-- start Supplied data --
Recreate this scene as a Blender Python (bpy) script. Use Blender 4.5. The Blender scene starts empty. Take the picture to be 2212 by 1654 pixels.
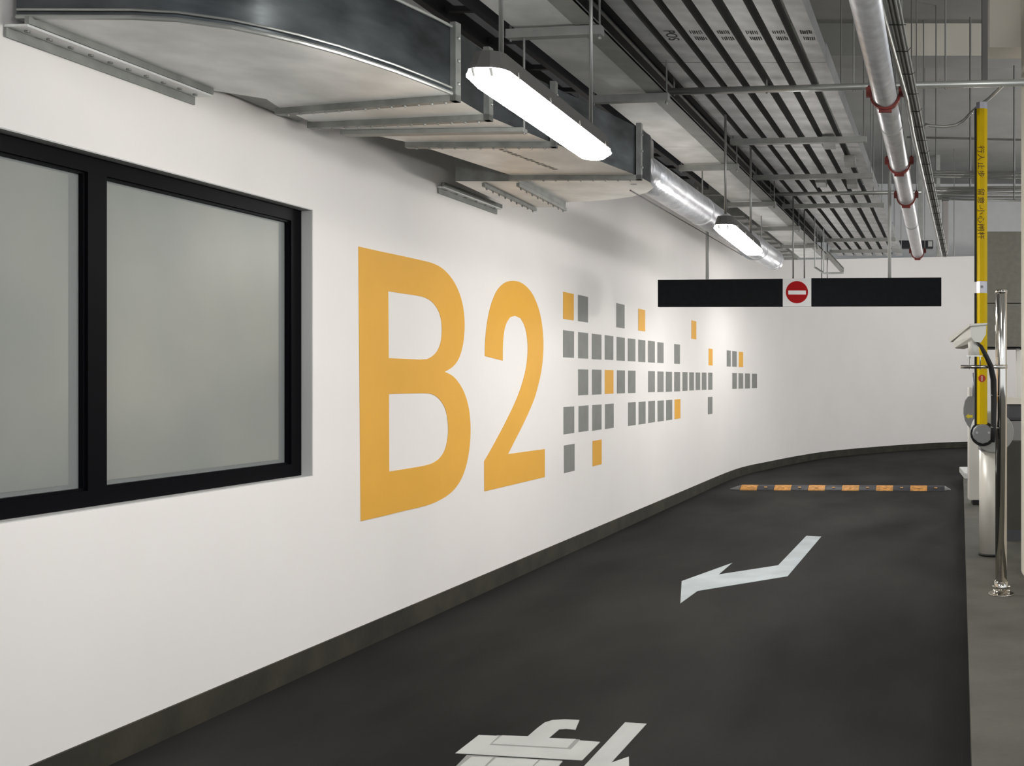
import bpy, bmesh, math, random
from mathutils import Vector, Matrix
from mathutils.geometry import tessellate_polygon
random.seed(7)
C = bpy.context.scene.collection
PI = math.pi
EYE, F, CX, CY = 1.5, 2100.0, 1912.0, 817.0

# ---------------------------------------------------------------- camera
cam = bpy.data.cameras.new('camera'); cam_o = bpy.data.objects.new('camera', cam); C.objects.link(cam_o)
cam.sensor_width = 36; cam.lens = F / 2212 * 36
cam.shift_x = -(CX - 1106) / 2212; cam.shift_y = -(827 - CY) / 2212
cam.clip_start = 0.05
cam_o.location = (0, 0, EYE); cam_o.rotation_euler = (PI / 2, 0, 0)
bpy.context.scene.camera = cam_o
# ---------------------------------------------------------------- view, world, big lights
vs = bpy.context.scene.view_settings
vs.view_transform = 'Standard'; vs.look = 'None'; vs.gamma = 1; vs.use_curve_mapping = False
vs.exposure = 0.0
bpy.context.scene.display_settings.display_device = 'sRGB'
w = bpy.data.worlds.new('world'); bpy.context.scene.world = w; w.use_nodes = True
w.node_tree.nodes['Background'].inputs[0].default_value = (0.9, 0.95, 1, 1)
w.node_tree.nodes['Background'].inputs[1].default_value = 1.15
LAMP_E = 62.0
def area(name, loc, sx, sy, power, col=(1, .98, .95), rot=(0, 0, 0)):
    l = bpy.data.lights.new(name, 'AREA'); l.shape = 'RECTANGLE'; l.size = sx; l.size_y = sy
    l.energy = power; l.color = col
    o = bpy.data.objects.new(name, l); C.objects.link(o); o.location = loc; o.rotation_euler = rot
    return o
# the lane's other tube lamps, behind the camera (same spacing)
for x, y in ((-1.43, -0.1), (-1.6, -3.6), (-1.8, -7.0)):
    area('tube_light', (x, y, 2.5), .16, 1.3, 16)
def fill_light(loc, power, col=(1, .97, .93)):  # unseen point lights, added to brighten the beams, column and far wall
    l = bpy.data.lights.new('added_fill', 'POINT'); l.energy = power; l.color = col; l.shadow_soft_size = .25
    o = bpy.data.objects.new('added_fill', l); C.objects.link(o); o.location = loc
fill_light((.6, 1.6, 3.9), 75); fill_light((1.9, -3.0, 3.3), 60)
for x, y in ((4.4, -1), (4.5, 4), (4.4, 9), (3.8, 13.5), (3.3, 17.5)):
    fill_light((x, y, 3.1), 155)

# ---------------------------------------------------------------- helpers
def P(px, py, y):                      # photo direction at distance y -> point
    return Vector(((px - CX) * y / F, y, EYE + (CY - py) * y / F))
def H(px, py, h):                      # photo direction at height EYE+h -> point
    y = h * F / (CY - py)
    return P(px, py, y)
def U(p, dy, dx=0):                    # move along the lane direction
    return Vector((p.x + .0671 * dy + dx, p.y + dy, p.z))

def sset(b, k, v):
    if k in b.inputs: b.inputs[k].default_value = v
def mat(name, col, rough=.6, metal=0, var=0, scale=4, bump=0, bscale=40, emit=None, spec=None, stretch=None, col2=None, detail=4):
    m = bpy.data.materials.new(name); m.use_nodes = True
    nt = m.node_tree; b = nt.nodes['Principled BSDF']
    sset(b, 'Base Color', (*col, 1)); sset(b, 'Roughness', rough); sset(b, 'Metallic', metal)
    if spec is not None: sset(b, 'Specular IOR Level', spec)
    if emit: sset(b, 'Emission Color', (*emit[0], 1)); sset(b, 'Emission Strength', emit[1])
    if var or bump or col2:
        tc = nt.nodes.new('ShaderNodeTexCoord'); mp = nt.nodes.new('ShaderNodeMapping')
        nt.links.new(tc.outputs['Object'], mp.inputs[0])
        if stretch: mp.inputs['Scale'].default_value = stretch
    if var or col2:
        n = nt.nodes.new('ShaderNodeTexNoise'); n.inputs['Scale'].default_value = scale; n.inputs['Detail'].default_value = detail
        nt.links.new(mp.outputs[0], n.inputs['Vector'])
        r = nt.nodes.new('ShaderNodeValToRGB'); nt.links.new(n.outputs[0], r.inputs[0])
        lo = tuple(c * (1 - var) for c in col); hi = tuple(min(1, c * (1 + var)) for c in (col2 or col))
        r.color_ramp.elements[0].position = .32; r.color_ramp.elements[1].position = .68
        r.color_ramp.elements[0].color = (*lo, 1); r.color_ramp.elements[1].color = (*hi, 1)
        nt.links.new(r.outputs[0], b.inputs['Base Color'])
    if bump:
        n2 = nt.nodes.new('ShaderNodeTexNoise'); n2.inputs['Scale'].default_value = bscale; n2.inputs['Detail'].default_value = 3
        nt.links.new(mp.outputs[0], n2.inputs['Vector'])
        bp = nt.nodes.new('ShaderNodeBump'); bp.inputs['Strength'].default_value = bump; bp.inputs['Distance'].default_value = .01
        nt.links.new(n2.outputs[0], bp.inputs['Height']); nt.links.new(bp.outputs[0], b.inputs['Normal'])
    return m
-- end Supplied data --
→ Stated goal
Write out the data precisely as given, excluding the pictures.

→ Answer to the problem
Recreate this scene as a Blender Python (bpy) script. Use Blender 4.5. The Blender scene starts empty. Take the picture to be 2212 by 1654 pixels.
import bpy, bmesh, math, random
from mathutils import Vector, Matrix
from mathutils.geometry import tessellate_polygon
random.seed(7)
C = bpy.context.scene.collection
PI = math.pi
EYE, F, CX, CY = 1.5, 2100.0, 1912.0, 817.0

# ---------------------------------------------------------------- camera
cam = bpy.data.cameras.new('camera'); cam_o = bpy.data.objects.new('camera', cam); C.objects.link(cam_o)
cam.sensor_width = 36; cam.lens = F / 2212 * 36
cam.shift_x = -(CX - 1106) / 2212; cam.shift_y = -(827 - CY) / 2212
cam.clip_start = 0.05
cam_o.location = (0, 0, EYE); cam_o.rotation_euler = (PI / 2, 0, 0)
bpy.context.scene.camera = cam_o
# ---------------------------------------------------------------- view, world, big lights
vs = bpy.context.scene.view_settings
vs.view_transform = 'Standard'; vs.look = 'None'; vs.gamma = 1; vs.use_curve_mapping = False
vs.exposure = 0.0
bpy.context.scene.display_settings.display_device = 'sRGB'
w = bpy.data.worlds.new('world'); bpy.context.scene.world = w; w.use_nodes = True
w.node_tree.nodes['Background'].inputs[0].default_value = (0.9, 0.95, 1, 1)
w.node_tree.nodes['Background'].inputs[1].default_value = 1.15
LAMP_E = 62.0
def area(name, loc, sx, sy, power, col=(1, .98, .95), rot=(0, 0, 0)):
    l = bpy.data.lights.new(name, 'AREA'); l.shape = 'RECTANGLE'; l.size = sx; l.size_y = sy
    l.energy = power; l.color = col
    o = bpy.data.objects.new(name, l); C.objects.link(o); o.location = loc; o.rotation_euler = rot
    return o
# the lane's other tube lamps, behind the camera (same spacing)
for x, y in ((-1.43, -0.1), (-1.6, -3.6), (-1.8, -7.0)):
    area('tube_light', (x, y, 2.5), .16, 1.3, 16)
def fill_light(loc, power, col=(1, .97, .93)):  # unseen point lights, added to brighten the beams, column and far wall
    l = bpy.data.lights.new('added_fill', 'POINT'); l.energy = power; l.color = col; l.shadow_soft_size = .25
    o = bpy.data.objects.new('added_fill', l); C.objects.link(o); o.location = loc
fill_light((.6, 1.6, 3.9), 75); fill_light((1.9, -3.0, 3.3), 60)
for x, y in ((4.4, -1), (4.5, 4), (4.4, 9), (3.8, 13.5), (3.3, 17.5)):
    fill_light((x, y, 3.1), 155)

# ---------------------------------------------------------------- helpers
def P(px, py, y):                      # photo direction at distance y -> point
    return Vector(((px - CX) * y / F, y, EYE + (CY - py) * y / F))
def H(px, py, h):                      # photo direction at height EYE+h -> point
    y = h * F / (CY - py)
    return P(px, py, y)
def U(p, dy, dx=0):                    # move along the lane direction
    return Vector((p.x + .0671 * dy + dx, p.y + dy, p.z))

def sset(b, k, v):
    if k in b.inputs: b.inputs[k].default_value = v
def mat(name, col, rough=.6, metal=0, var=0, scale=4, bump=0, bscale=40, emit=None, spec=None, stretch=None, col2=None, detail=4):
    m = bpy.data.materials.new(name); m.use_nodes = True
    nt = m.node_tree; b = nt.nodes['Principled BSDF']
    sset(b, 'Base Color', (*col, 1)); sset(b, 'Roughness', rough); sset(b, 'Metallic', metal)
    if spec is not None: sset(b, 'Specular IOR Level', spec)
    if emit: sset(b, 'Emission Color', (*emit[0], 1)); sset(b, 'Emission Strength', emit[1])
    if var or bump or col2:
        tc = nt.nodes.new('ShaderNodeTexCoord'); mp = nt.nodes.new('ShaderNodeMapping')
        nt.links.new(tc.outputs['Object'], mp.inputs[0])
        if stretch: mp.inputs['Scale'].default_value = stretch
    if var or col2:
        n = nt.nodes.new('ShaderNodeTexNoise'); n.inputs['Scale'].default_value = scale; n.inputs['Detail'].default_value = detail
        nt.links.new(mp.outputs[0], n.inputs['Vector'])
        r = nt.nodes.new('ShaderNodeValToRGB'); nt.links.new(n.outputs[0], r.inputs[0])
        lo = tuple(c * (1 - var) for c in col); hi = tuple(min(1, c * (1 + var)) for c in (col2 or col))
        r.color_ramp.elements[0].position = .32; r.color_ramp.elements[1].position = .68
        r.color_ramp.elements[0].color = (*lo, 1); r.color_ramp.elements[1].color = (*hi, 1)
        nt.links.new(r.outputs[0], b.inputs['Base Color'])
    if bump:
        n2 = nt.nodes.new('ShaderNodeTexNoise'); n2.inputs['Scale'].default_value = bscale; n2.inputs['Detail'].default_value = 3
        nt.links.new(mp.outputs[0], n2.inputs['Vector'])
        bp = nt.nodes.new('ShaderNodeBump'); bp.inputs['Strength'].default_value = bump; bp.inputs['Distance'].default_value = .01
        nt.links.new(n2.outputs[0], bp.inputs['Height']); nt.links.new(bp.outputs[0], b.inputs['Normal'])
    return m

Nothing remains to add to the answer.